Ajoutons l'amour qu'il a inspiré à Roger Stéphane, autre homo bien
connu. Mais, comme l’écrit Olivier Todd, à ce jour rien ne prouve
cependant qu’il ait vécu des expériences et ait eu des penchants
homosexuels. Sa mythomanie s’est exercée auprès de ses compagnes
là comme ailleurs. Peut-être pour excuser une virilité
défaillante ?
Quant
au livre de
souvenirs de Georges Gabory, il est passionnant de bout en bout. Les
rues et les lieux de Montmartre – et de Montparnasse - les poètes,
écrivains et artistes des années 1920, revivent dans des anecdotes
émaillées de bons mots et de calembours – un exemple à propos du
voyage de Gide en URSS : « Heureux qui,
communiste, a
fait un beau voyage ». Avec parfois un passage fort
émouvant, comme celui qui suit – mais vous ne connaissez pas Greta
Prozor (née à Paris en 1885) ? Henri Matisse a fait son portrait en
1916. Il se trouve sur les cimaises de Beaubourg depuis 1982, date de
son acquisition. C’est, pour moi, l’un des plus beaux tableaux du
musée, et je ne manque jamais d'aller saluer Greta à chaque visite.
…j'étais
venu y passer un dimanche, à Vaucresson ; en
nous promenant dans les bois, l'après-midi, Dermée, sa femme et
moi, nous rencontrons Halvorsen, le marchand de tableaux, et
son amie Greta Prozor, avec leurs invités ; on fusionne et Halvorsen
emmène toute la société dîner chez lui, dans sa résidence
estivale de Garches, autre village de la banlieue ouest, tout
proche et plus chic. Un jeune homme pauvre est sensible au
prestige de l'argent, obscur, à celui d'un nom célèbre porté par
une femme aux cheveux couleur de paille, la fille du comte Prozor,
le traducteur d'Ibsen, une actrice d'avant-garde qui récitait du Max
Jacob et du Reverdy ; dîner à sa table, quel plaisir,
et quel honneur !...
II
y avait du bourgogne à l'ordinaire ; on prit le café dans le
jardin,
et les alcools ; la
douceur de la nuit, la causerie euphorique et
digestive, tout m'enchantait, et le chemin du retour jusqu'à la
gare, au clair de lune, et dans le train les Parisiens qui
rentraient, chargés
de fleurs
déjà fanées, las de leur long jour de loisirs, excédés
d'enfants grognons — dignes de pitié, les pauvres gens, ils
n'avaient pas dîné avec Greta Prozor !
Jacques
Haussy © décembre 2006
Un autre
témoignage, tout aussi capital et pertinent sur ce sujet pour la
même époque, est celui de Pascal Pia. Il a été recueilli en 1975
par Jacques Legris et François Caradec, et publié par la revue
Histoires littéraires n° 35 de
juillet-août-septembre 2008.
Pascal Pia répond à la question : "Est-ce qu'il plaisait aux
femmes ?" :
Jeune, pas spécialement. Un certain nombre
lui ont couru après à partir du moment où il a été connu. Il
n'était pas tourmenté par des histoires de queue, certainement pas.
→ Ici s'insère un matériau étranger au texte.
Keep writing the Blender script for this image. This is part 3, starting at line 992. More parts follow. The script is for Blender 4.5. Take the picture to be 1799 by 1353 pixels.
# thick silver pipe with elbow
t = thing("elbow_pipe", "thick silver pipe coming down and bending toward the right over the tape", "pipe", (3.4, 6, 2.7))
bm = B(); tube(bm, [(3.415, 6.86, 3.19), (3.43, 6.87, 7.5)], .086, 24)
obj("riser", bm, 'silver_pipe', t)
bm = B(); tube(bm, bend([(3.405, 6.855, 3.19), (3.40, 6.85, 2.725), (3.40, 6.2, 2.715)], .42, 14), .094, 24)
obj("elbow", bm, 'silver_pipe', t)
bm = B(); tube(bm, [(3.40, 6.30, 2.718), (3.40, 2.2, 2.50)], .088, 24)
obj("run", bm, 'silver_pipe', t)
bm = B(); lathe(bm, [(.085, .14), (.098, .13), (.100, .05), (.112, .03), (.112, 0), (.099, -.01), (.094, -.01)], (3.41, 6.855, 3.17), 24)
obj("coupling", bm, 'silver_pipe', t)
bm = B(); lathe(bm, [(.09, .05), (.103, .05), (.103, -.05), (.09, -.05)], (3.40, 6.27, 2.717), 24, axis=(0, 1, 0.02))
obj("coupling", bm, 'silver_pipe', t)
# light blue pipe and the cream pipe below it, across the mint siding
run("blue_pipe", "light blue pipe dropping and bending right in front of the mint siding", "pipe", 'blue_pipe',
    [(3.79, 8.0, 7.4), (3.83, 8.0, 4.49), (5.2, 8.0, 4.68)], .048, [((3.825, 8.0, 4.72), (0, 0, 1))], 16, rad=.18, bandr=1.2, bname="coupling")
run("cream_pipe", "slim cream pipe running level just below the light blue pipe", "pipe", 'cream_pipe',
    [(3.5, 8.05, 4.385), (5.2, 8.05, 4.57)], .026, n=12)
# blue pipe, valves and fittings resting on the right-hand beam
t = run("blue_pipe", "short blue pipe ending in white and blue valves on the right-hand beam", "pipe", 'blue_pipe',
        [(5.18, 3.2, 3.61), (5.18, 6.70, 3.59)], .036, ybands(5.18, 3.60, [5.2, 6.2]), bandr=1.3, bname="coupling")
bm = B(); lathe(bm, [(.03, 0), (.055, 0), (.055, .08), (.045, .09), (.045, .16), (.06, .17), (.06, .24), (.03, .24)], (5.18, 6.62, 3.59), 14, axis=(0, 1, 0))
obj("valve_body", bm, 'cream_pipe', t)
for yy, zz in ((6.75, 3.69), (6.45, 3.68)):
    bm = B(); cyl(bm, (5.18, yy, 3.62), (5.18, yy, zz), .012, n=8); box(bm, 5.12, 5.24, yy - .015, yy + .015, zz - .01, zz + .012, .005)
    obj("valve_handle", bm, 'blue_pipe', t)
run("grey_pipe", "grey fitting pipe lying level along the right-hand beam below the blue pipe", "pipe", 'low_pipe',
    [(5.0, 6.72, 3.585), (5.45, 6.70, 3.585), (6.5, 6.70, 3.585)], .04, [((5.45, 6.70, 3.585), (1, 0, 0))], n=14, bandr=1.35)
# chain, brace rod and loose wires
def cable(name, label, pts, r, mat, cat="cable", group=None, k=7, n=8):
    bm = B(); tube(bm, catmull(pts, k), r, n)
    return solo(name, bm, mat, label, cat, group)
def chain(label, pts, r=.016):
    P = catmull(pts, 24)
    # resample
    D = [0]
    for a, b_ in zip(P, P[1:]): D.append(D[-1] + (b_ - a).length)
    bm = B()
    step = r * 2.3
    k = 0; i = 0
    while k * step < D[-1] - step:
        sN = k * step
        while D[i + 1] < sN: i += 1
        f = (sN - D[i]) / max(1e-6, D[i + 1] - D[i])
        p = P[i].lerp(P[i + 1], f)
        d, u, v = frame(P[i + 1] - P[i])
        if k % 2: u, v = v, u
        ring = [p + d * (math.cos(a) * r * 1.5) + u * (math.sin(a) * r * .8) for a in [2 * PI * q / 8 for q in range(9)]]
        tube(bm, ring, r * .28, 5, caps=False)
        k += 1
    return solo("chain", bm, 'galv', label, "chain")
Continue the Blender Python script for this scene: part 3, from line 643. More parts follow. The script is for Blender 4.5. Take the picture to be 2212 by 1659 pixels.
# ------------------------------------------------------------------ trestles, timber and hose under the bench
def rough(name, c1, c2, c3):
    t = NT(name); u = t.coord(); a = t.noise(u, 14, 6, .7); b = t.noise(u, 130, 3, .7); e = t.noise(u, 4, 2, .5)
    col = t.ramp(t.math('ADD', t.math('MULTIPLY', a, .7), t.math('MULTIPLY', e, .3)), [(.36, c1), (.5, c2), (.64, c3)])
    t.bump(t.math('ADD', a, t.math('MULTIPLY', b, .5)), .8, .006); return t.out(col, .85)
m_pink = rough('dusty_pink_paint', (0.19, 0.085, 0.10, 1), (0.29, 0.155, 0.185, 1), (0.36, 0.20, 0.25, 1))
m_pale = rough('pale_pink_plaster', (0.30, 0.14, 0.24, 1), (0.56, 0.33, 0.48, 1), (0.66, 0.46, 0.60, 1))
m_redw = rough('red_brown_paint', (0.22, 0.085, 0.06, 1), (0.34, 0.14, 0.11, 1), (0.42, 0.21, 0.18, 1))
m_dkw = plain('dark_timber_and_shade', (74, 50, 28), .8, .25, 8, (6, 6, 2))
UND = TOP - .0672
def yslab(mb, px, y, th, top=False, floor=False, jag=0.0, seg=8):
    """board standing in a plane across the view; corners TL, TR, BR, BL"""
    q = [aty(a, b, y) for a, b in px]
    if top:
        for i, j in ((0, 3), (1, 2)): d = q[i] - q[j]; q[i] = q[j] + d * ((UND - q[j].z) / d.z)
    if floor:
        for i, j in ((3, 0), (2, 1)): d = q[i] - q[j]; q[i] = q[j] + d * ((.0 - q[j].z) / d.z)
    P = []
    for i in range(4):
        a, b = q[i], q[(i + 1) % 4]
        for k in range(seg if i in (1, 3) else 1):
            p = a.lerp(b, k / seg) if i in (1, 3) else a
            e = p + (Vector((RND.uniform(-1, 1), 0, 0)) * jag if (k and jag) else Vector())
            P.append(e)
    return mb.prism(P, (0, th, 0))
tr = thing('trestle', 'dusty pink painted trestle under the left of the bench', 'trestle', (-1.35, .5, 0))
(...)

Même si cela lui plaisait de faire l'amour, j'ai l'impression que
cela n'entrait pas dans ses préoccupations constantes. Il avait
d'ailleurs 36 activités, qui montraient bien qu'il n'avait pas cette
préoccupation-là.
mars
2009
Dans
Histoires
littéraires
n° 39 le compte-rendu d'une vente à Drouot le 20 avril 2009 de lettres
et manuscrits autographes. Parmi ceux-ci une lettre de Cocteau à
Malraux en 1935, pour lui demander conseil ainsi qu'à Gide afin de se faire
admettre au Parti communiste. Un prétexte ? En tous cas on lit : "Tout me dégoûte à mourir sauf
l'amour [...] Je vous aime et votre livre."